At test, participants best fit by a density–based model performed well (regardless of condition) while participants best fit by a boundary–based model performed poorly (again, regardless of condition). Test performance is not surprising given that the test was specifically designed to require within–category information in order to transfer performance.

Discussion

Experiment 1 aimed to test the hypothesis that training methodology can bias the kind of representations that are learned with RB structures. Two training methods common in the category–learning literature were used, namely Yes/No (associated with concept learning) and A/B (typical classification instructions). A test phase was designed to assess the ability of participants to contrast new sets of categories using individual categories that were learned during the training phase. This should be possible if within–category representations were learned, but not if between–category representations were learned.

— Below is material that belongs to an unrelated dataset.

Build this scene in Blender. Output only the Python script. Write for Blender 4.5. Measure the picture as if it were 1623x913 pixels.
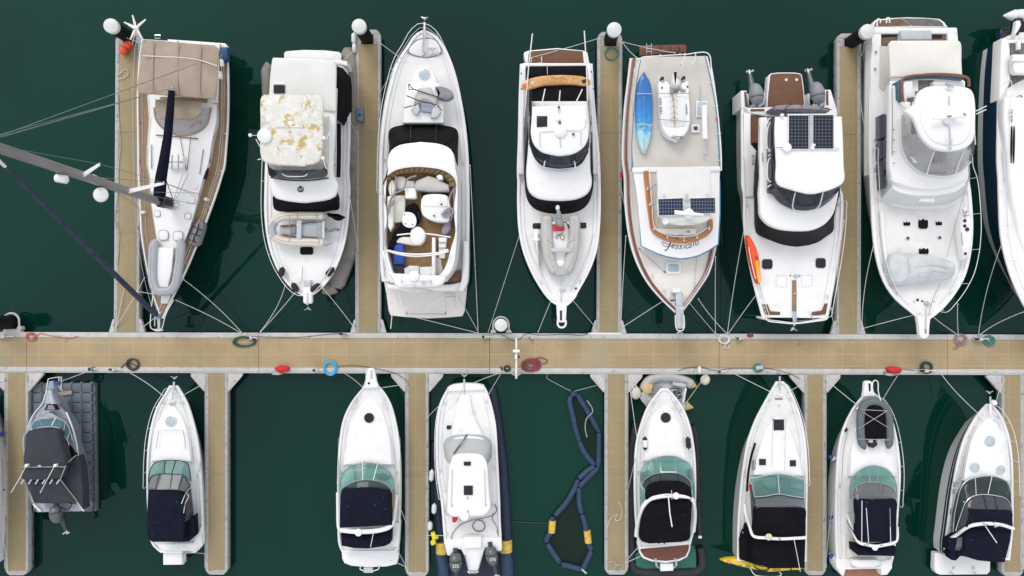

The results show that participants in the Yes/No condition could generalize their representations during the test phase (with a small switch cost). This was not the case for participants in the A/B condition, which reverted back to chance performance. Models were fit to identify the type of category representation learned by individual participants. The results show that more participants learned within–category representations with Yes/No training when compared with A/B training. This difference in category representation accounts for participants in the Yes/No condition being able to generalize their knowledge during the test phase, and participants in the A/B condition not being able to generalize their knowledge during the test phase (at the group level).

Experiment 2

The results of Experiment 1 suggest that training methodology can bias the participants’ category representations, which in turn affects their performance. However, it is unclear whether training methodology would have a similar biasing effect with II structures. Thus, the goal of Experiment 2 was to investigate if training methodology would also affect the nature and generalizability of category representations learned with II structures. Experiment 2 used the same material and experimental procedure as Experiment 1, but the categories were generated such that logical rules were not optimal.